The trip to discuss with Congo's government the future of the U.N. peacekeeping force in the central African country, originally set for April 17-20, will now take place May 14-16, a diplomat said following Security Council discussions.
Although the ash cloud was the official reason given for the postponement, several diplomats said last week that intensifying talks on a fourth round of sanctions against Iran over its nuclear program also played a role.
The United States is keen to get a sanctions resolution through the council by early May.
Council members plan to meet in Kinshasa with President Joseph Kabila, who has been pressing for a swift withdrawal of U.N. peacekeepers from Congo with the approach of the 50th anniversary of independence this year and elections in 2011.
Kabila wants the Congo peacekeeping mission, known as MONUC, to start withdrawing within months and the last blue helmet out in 2011.
U.N. Secretary-General Ban Ki-moon has proposed a slower three-year phased withdrawal.
Japan's U.N. Ambassador Yukio Takasu said the council wants to visit Congo before MONUC's current mandate expires at the end of May.
Council members hope to press Kabila to allow a more gradual exit of MONUC, which diplomats and U.N. peacekeeping officials say is vital to maintaining peace in the country's turbulent east.

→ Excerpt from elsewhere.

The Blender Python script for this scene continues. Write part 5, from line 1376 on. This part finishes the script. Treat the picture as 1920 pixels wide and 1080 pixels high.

Since its establishment in 1999, MONUC has become the world body's largest force with 22,000 troops and police, and assumed many of the responsibilities of the Congolese state, which was torn apart by a 1998-2003 war that killed millions.
But local and Rwandan Hutu rebels still roam much of the two Kivu provinces in the east. Ugandan rebels continue to wage a campaign of terror in the remote northeast and a new rebellion has emerged in recent months in Equateur province.